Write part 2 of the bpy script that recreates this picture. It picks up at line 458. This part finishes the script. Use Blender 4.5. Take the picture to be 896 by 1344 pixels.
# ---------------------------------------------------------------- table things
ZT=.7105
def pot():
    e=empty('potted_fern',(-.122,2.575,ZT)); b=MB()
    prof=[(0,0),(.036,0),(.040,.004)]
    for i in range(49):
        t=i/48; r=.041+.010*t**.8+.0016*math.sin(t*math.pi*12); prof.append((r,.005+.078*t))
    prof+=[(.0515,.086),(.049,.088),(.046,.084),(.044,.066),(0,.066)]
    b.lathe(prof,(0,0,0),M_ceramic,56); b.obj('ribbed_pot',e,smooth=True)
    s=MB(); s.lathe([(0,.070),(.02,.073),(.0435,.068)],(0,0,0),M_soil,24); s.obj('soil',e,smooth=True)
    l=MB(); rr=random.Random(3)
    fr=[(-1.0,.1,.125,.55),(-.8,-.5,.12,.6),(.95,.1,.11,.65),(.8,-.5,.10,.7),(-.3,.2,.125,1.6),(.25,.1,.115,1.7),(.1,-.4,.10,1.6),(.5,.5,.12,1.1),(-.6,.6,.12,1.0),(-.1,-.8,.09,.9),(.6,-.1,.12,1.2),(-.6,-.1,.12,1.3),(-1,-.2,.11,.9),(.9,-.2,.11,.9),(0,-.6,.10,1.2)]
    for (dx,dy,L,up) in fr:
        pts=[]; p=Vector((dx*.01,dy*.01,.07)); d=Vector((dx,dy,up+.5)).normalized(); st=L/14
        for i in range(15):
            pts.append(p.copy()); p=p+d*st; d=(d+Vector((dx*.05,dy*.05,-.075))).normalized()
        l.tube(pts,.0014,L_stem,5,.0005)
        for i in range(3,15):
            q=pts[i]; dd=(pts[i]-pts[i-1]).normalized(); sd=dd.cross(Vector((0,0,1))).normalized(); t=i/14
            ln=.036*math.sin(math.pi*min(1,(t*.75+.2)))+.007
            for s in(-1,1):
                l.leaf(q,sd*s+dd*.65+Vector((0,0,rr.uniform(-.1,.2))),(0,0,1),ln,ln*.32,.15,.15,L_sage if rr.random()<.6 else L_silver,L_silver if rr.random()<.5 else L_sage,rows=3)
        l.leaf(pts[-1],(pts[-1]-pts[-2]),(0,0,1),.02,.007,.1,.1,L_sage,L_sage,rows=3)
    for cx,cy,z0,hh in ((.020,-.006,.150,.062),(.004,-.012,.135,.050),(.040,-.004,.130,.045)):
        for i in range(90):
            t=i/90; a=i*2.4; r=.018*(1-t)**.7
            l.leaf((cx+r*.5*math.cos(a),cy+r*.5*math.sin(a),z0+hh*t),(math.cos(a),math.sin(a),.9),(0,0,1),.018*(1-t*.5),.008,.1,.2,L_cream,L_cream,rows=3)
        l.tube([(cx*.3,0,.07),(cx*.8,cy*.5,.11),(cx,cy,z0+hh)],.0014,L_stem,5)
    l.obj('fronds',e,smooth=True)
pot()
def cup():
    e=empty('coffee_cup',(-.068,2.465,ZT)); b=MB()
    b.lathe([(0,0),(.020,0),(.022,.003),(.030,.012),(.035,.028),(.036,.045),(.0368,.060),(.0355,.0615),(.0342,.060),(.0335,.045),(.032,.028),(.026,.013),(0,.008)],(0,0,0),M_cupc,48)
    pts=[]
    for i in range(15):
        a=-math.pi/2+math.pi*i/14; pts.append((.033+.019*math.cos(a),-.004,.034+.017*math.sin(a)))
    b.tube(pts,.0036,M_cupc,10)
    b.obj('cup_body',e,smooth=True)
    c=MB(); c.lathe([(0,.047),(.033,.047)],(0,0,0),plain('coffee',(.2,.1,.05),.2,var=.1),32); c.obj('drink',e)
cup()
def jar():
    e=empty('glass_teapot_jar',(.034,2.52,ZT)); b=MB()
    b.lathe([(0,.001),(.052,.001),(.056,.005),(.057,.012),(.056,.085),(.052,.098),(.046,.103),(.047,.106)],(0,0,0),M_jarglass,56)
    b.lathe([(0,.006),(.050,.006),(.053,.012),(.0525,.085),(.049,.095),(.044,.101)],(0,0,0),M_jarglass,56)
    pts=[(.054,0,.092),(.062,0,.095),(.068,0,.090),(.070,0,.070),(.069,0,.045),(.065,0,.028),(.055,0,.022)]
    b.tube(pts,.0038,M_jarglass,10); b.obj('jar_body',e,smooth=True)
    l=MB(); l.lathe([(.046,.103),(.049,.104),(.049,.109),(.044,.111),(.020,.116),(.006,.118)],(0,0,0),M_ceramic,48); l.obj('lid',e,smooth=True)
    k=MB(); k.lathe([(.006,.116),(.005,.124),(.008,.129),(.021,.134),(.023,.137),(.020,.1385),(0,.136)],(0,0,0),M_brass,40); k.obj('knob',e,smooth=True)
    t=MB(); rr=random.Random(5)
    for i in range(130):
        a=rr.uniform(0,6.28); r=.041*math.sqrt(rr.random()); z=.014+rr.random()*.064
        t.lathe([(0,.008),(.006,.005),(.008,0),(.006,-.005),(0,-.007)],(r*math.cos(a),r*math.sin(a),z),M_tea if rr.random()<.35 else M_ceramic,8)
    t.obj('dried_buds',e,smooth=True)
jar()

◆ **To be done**
Reproduce the material precisely, including every line.

◆ **Answer to this problem**
Write part 2 of the bpy script that recreates this picture. It picks up at line 458. This part finishes the script. Use Blender 4.5. Take the picture to be 896 by 1344 pixels.
# ---------------------------------------------------------------- table things
ZT=.7105
def pot():
    e=empty('potted_fern',(-.122,2.575,ZT)); b=MB()
    prof=[(0,0),(.036,0),(.040,.004)]
    for i in range(49):
        t=i/48; r=.041+.010*t**.8+.0016*math.sin(t*math.pi*12); prof.append((r,.005+.078*t))
    prof+=[(.0515,.086),(.049,.088),(.046,.084),(.044,.066),(0,.066)]
    b.lathe(prof,(0,0,0),M_ceramic,56); b.obj('ribbed_pot',e,smooth=True)
    s=MB(); s.lathe([(0,.070),(.02,.073),(.0435,.068)],(0,0,0),M_soil,24); s.obj('soil',e,smooth=True)
    l=MB(); rr=random.Random(3)
    fr=[(-1.0,.1,.125,.55),(-.8,-.5,.12,.6),(.95,.1,.11,.65),(.8,-.5,.10,.7),(-.3,.2,.125,1.6),(.25,.1,.115,1.7),(.1,-.4,.10,1.6),(.5,.5,.12,1.1),(-.6,.6,.12,1.0),(-.1,-.8,.09,.9),(.6,-.1,.12,1.2),(-.6,-.1,.12,1.3),(-1,-.2,.11,.9),(.9,-.2,.11,.9),(0,-.6,.10,1.2)]
    for (dx,dy,L,up) in fr:
        pts=[]; p=Vector((dx*.01,dy*.01,.07)); d=Vector((dx,dy,up+.5)).normalized(); st=L/14
        for i in range(15):
            pts.append(p.copy()); p=p+d*st; d=(d+Vector((dx*.05,dy*.05,-.075))).normalized()
        l.tube(pts,.0014,L_stem,5,.0005)
        for i in range(3,15):
            q=pts[i]; dd=(pts[i]-pts[i-1]).normalized(); sd=dd.cross(Vector((0,0,1))).normalized(); t=i/14
            ln=.036*math.sin(math.pi*min(1,(t*.75+.2)))+.007
            for s in(-1,1):
                l.leaf(q,sd*s+dd*.65+Vector((0,0,rr.uniform(-.1,.2))),(0,0,1),ln,ln*.32,.15,.15,L_sage if rr.random()<.6 else L_silver,L_silver if rr.random()<.5 else L_sage,rows=3)
        l.leaf(pts[-1],(pts[-1]-pts[-2]),(0,0,1),.02,.007,.1,.1,L_sage,L_sage,rows=3)
    for cx,cy,z0,hh in ((.020,-.006,.150,.062),(.004,-.012,.135,.050),(.040,-.004,.130,.045)):
        for i in range(90):
            t=i/90; a=i*2.4; r=.018*(1-t)**.7
            l.leaf((cx+r*.5*math.cos(a),cy+r*.5*math.sin(a),z0+hh*t),(math.cos(a),math.sin(a),.9),(0,0,1),.018*(1-t*.5),.008,.1,.2,L_cream,L_cream,rows=3)
        l.tube([(cx*.3,0,.07),(cx*.8,cy*.5,.11),(cx,cy,z0+hh)],.0014,L_stem,5)
    l.obj('fronds',e,smooth=True)
pot()
def cup():
    e=empty('coffee_cup',(-.068,2.465,ZT)); b=MB()
    b.lathe([(0,0),(.020,0),(.022,.003),(.030,.012),(.035,.028),(.036,.045),(.0368,.060),(.0355,.0615),(.0342,.060),(.0335,.045),(.032,.028),(.026,.013),(0,.008)],(0,0,0),M_cupc,48)
    pts=[]
    for i in range(15):
        a=-math.pi/2+math.pi*i/14; pts.append((.033+.019*math.cos(a),-.004,.034+.017*math.sin(a)))
    b.tube(pts,.0036,M_cupc,10)
    b.obj('cup_body',e,smooth=True)
    c=MB(); c.lathe([(0,.047),(.033,.047)],(0,0,0),plain('coffee',(.2,.1,.05),.2,var=.1),32); c.obj('drink',e)
cup()
def jar():
    e=empty('glass_teapot_jar',(.034,2.52,ZT)); b=MB()
    b.lathe([(0,.001),(.052,.001),(.056,.005),(.057,.012),(.056,.085),(.052,.098),(.046,.103),(.047,.106)],(0,0,0),M_jarglass,56)
    b.lathe([(0,.006),(.050,.006),(.053,.012),(.0525,.085),(.049,.095),(.044,.101)],(0,0,0),M_jarglass,56)
    pts=[(.054,0,.092),(.062,0,.095),(.068,0,.090),(.070,0,.070),(.069,0,.045),(.065,0,.028),(.055,0,.022)]
    b.tube(pts,.0038,M_jarglass,10); b.obj('jar_body',e,smooth=True)
    l=MB(); l.lathe([(.046,.103),(.049,.104),(.049,.109),(.044,.111),(.020,.116),(.006,.118)],(0,0,0),M_ceramic,48); l.obj('lid',e,smooth=True)
    k=MB(); k.lathe([(.006,.116),(.005,.124),(.008,.129),(.021,.134),(.023,.137),(.020,.1385),(0,.136)],(0,0,0),M_brass,40); k.obj('knob',e,smooth=True)
    t=MB(); rr=random.Random(5)
    for i in range(130):
        a=rr.uniform(0,6.28); r=.041*math.sqrt(rr.random()); z=.014+rr.random()*.064
        t.lathe([(0,.008),(.006,.005),(.008,0),(.006,-.005),(0,-.007)],(r*math.cos(a),r*math.sin(a),z),M_tea if rr.random()<.35 else M_ceramic,8)
    t.obj('dried_buds',e,smooth=True)
jar()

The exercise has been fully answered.